§ **STATED EXERCISE**:
Copy out exactly the lines from the first line of the material below through the line containing "over the floor", and nothing beyond them.

§ **AVAILABLE DATA**:

○ ○ ○

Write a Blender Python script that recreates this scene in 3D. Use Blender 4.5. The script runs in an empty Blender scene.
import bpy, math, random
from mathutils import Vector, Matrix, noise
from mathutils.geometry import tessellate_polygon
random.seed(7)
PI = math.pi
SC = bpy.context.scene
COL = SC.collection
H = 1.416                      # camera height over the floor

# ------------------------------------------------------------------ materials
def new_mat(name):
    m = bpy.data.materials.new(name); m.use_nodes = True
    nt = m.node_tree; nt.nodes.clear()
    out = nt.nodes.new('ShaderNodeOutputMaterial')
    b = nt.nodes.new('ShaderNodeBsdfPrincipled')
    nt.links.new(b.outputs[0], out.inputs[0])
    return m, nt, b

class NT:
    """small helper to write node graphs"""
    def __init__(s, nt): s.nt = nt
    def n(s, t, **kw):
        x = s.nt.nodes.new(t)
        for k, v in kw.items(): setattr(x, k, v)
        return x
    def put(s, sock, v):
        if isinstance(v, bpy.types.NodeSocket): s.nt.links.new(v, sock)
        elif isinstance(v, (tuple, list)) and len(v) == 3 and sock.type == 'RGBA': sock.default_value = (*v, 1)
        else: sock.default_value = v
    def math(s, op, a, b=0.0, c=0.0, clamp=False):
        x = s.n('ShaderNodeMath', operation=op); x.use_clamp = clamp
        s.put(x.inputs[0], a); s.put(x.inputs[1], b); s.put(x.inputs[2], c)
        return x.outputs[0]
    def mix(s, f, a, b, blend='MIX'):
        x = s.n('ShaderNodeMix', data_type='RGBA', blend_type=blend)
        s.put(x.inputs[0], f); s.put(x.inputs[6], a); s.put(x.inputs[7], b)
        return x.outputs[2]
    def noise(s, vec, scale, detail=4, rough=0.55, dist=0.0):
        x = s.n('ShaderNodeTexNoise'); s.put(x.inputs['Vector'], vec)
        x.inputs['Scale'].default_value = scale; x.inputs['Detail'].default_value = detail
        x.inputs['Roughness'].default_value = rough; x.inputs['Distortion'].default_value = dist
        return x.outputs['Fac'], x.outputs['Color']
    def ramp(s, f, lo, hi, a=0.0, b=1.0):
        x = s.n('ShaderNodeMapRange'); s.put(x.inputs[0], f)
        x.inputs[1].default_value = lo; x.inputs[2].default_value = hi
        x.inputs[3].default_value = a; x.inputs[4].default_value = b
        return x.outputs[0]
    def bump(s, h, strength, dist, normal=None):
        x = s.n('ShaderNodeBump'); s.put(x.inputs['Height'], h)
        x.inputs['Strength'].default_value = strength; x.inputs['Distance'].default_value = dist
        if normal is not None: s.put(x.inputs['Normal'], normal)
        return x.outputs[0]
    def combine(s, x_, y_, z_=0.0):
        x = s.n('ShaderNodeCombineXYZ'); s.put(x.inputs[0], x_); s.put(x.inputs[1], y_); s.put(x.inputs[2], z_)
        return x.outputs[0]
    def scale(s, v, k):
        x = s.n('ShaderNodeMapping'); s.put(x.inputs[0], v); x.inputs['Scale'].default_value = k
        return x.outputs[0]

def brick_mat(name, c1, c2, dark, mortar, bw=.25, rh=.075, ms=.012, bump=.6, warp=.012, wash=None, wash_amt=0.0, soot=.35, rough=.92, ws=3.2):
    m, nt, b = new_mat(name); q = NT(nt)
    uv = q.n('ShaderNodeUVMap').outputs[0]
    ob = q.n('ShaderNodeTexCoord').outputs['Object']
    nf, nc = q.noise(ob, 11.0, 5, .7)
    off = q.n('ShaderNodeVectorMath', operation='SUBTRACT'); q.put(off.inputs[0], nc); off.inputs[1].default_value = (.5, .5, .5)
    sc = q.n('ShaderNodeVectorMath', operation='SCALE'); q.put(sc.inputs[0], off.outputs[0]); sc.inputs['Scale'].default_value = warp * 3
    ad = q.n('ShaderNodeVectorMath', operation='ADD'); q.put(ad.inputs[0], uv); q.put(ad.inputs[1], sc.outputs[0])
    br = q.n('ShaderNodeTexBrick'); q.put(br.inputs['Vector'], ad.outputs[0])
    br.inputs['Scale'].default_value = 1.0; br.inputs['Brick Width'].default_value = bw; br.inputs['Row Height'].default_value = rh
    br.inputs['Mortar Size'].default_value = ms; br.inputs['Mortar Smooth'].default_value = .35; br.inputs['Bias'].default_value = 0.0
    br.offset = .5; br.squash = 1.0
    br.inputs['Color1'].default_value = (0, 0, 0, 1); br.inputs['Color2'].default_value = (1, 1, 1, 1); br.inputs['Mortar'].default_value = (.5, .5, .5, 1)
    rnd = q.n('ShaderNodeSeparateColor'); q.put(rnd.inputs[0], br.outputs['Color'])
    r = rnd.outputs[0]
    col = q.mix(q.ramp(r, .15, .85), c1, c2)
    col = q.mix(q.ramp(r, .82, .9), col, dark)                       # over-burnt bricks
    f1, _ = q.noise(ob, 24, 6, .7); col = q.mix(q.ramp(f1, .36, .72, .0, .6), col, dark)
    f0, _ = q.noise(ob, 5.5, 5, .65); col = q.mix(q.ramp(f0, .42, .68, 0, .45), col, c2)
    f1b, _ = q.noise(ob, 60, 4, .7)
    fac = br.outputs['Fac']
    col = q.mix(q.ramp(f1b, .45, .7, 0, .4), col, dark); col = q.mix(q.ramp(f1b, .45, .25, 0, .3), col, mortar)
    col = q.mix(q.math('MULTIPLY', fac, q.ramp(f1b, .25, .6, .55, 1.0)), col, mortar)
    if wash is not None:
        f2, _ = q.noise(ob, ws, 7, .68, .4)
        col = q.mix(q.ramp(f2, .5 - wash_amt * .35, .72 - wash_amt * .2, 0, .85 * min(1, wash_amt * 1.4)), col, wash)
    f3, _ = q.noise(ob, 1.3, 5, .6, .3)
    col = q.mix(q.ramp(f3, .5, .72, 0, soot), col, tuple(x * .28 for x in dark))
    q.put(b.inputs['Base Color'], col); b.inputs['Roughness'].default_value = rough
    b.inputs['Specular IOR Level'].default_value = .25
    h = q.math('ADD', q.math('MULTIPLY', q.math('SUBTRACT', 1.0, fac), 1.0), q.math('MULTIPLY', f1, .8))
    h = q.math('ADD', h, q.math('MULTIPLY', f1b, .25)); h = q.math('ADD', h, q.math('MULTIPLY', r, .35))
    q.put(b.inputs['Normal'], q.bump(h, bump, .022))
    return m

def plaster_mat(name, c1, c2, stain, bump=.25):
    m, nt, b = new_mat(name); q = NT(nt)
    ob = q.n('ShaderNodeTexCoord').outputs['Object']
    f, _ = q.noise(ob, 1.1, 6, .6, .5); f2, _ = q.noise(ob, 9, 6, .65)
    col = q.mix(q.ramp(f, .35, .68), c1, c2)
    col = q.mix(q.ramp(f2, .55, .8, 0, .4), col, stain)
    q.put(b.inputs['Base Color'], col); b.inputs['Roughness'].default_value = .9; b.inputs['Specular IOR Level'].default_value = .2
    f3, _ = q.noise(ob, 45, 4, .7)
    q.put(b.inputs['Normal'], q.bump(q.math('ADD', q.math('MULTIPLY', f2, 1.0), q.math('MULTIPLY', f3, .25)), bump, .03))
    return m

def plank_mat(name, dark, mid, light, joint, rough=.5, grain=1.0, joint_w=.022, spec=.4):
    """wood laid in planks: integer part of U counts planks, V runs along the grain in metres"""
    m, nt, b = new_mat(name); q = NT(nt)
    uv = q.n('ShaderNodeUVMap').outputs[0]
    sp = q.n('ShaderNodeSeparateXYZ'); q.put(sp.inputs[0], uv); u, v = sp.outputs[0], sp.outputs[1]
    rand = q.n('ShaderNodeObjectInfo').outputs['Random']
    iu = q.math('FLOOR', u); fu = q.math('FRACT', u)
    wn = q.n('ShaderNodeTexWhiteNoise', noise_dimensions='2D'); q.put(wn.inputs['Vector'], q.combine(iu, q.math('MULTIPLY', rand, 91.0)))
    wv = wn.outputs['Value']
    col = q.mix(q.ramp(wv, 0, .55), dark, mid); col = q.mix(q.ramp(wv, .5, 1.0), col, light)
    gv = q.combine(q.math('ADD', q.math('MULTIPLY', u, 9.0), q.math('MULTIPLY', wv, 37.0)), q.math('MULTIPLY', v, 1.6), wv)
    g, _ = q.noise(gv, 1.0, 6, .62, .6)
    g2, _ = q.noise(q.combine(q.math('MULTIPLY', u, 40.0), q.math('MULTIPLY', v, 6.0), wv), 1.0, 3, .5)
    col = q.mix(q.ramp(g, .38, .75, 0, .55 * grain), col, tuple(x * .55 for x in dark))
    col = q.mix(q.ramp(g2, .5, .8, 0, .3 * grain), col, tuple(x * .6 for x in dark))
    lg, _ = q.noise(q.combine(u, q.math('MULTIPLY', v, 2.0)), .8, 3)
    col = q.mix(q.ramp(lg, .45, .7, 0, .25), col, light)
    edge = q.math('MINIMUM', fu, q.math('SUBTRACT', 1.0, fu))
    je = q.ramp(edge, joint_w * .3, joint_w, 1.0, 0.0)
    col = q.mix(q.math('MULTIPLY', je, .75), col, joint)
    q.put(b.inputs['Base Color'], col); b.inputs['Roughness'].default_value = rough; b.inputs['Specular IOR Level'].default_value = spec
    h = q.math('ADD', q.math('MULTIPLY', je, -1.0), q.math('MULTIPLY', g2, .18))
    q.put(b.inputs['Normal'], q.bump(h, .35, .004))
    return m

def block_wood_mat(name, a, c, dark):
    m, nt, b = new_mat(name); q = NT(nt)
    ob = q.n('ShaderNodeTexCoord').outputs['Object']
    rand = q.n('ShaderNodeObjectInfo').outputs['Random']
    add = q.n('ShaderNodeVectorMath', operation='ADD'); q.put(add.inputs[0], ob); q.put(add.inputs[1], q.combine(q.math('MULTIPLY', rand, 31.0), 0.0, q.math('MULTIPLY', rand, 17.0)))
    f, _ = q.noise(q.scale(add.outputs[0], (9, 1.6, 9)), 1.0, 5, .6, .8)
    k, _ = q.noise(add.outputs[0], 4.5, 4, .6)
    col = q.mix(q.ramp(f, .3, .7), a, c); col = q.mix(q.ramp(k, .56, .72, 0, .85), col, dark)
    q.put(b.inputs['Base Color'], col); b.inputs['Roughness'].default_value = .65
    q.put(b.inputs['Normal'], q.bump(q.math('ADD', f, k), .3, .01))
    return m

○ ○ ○

§ **REPLY TO THE EXERCISE**:
Write a Blender Python script that recreates this scene in 3D. Use Blender 4.5. The script runs in an empty Blender scene.
import bpy, math, random
from mathutils import Vector, Matrix, noise
from mathutils.geometry import tessellate_polygon
random.seed(7)
PI = math.pi
SC = bpy.context.scene
COL = SC.collection
H = 1.416                      # camera height over the floor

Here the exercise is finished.